Solens betydelse för skörd i den ätliga trädgården

University essay from SLU/Department of Agricultural Biosystems and Techology

Abstract: New sustainable cultivation systems are on the rise where edible perennial plants play a central role. The interest in growing food for the household has increased, perhaps as an effect of increased distrust of food production and a desire to do something good in a climate-threatened world. But to grow we are completely dependent on sunlight and in today’s small gardens it is not always possible to influence how much sunlight enters the garden. The question that is studied in this work is whether it is possible to create a permanent garden, with the main purpose of contributing with harvest to the household, in gardens that are limited in size and have different access to sunlight.

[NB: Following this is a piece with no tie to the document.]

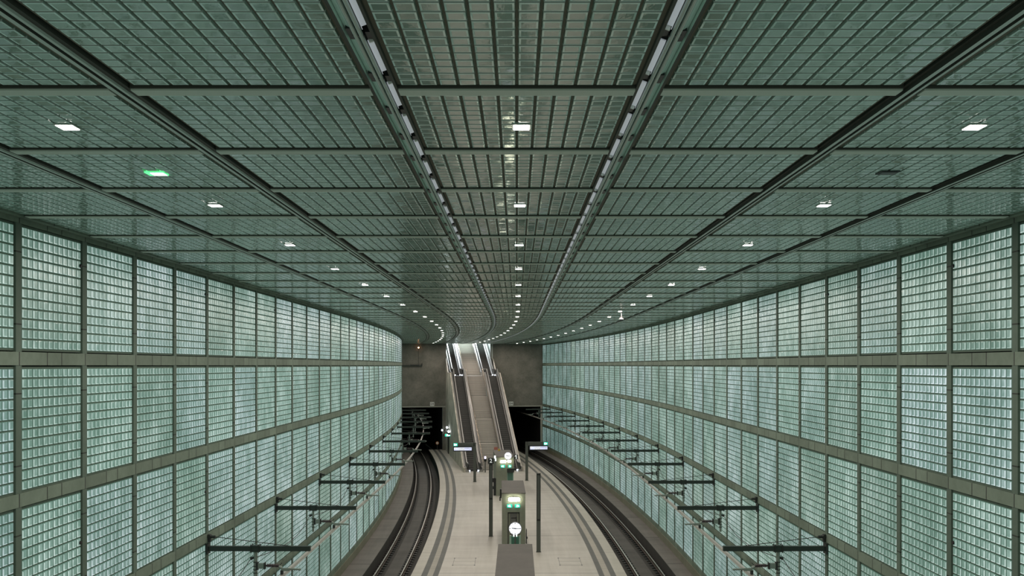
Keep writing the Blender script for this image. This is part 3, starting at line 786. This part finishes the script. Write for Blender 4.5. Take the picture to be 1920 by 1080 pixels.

The first part of the study concerns sunlight and how different the light quality is in Sweden during the year. Furthermore, how and why plants have adapted to different lighting conditions is studied. In a case study, the light is analysed in two example gardens, where the availability of light is different, and then a plant proposal has been created that is adapted to the lighting conditions in the examples. The conclusion of the work is that it is quite possible to create an edible garden both in gardens with low light conditions and high light conditions but the type of edible plants is different. In gardens with more shade, it is mainly plants that can supply green edible parts, such as leaves, which are dominant while in a sunny garden the conditions are better for fruit-bearing plants. Creating a permanent edible garden requires that plants must be included, which are usually classified as ornamental plants. It has also been discovered that literature often describes soil conditions to a much greater extent than light conditions, although the availability of sunlight is often much more difficult to influence.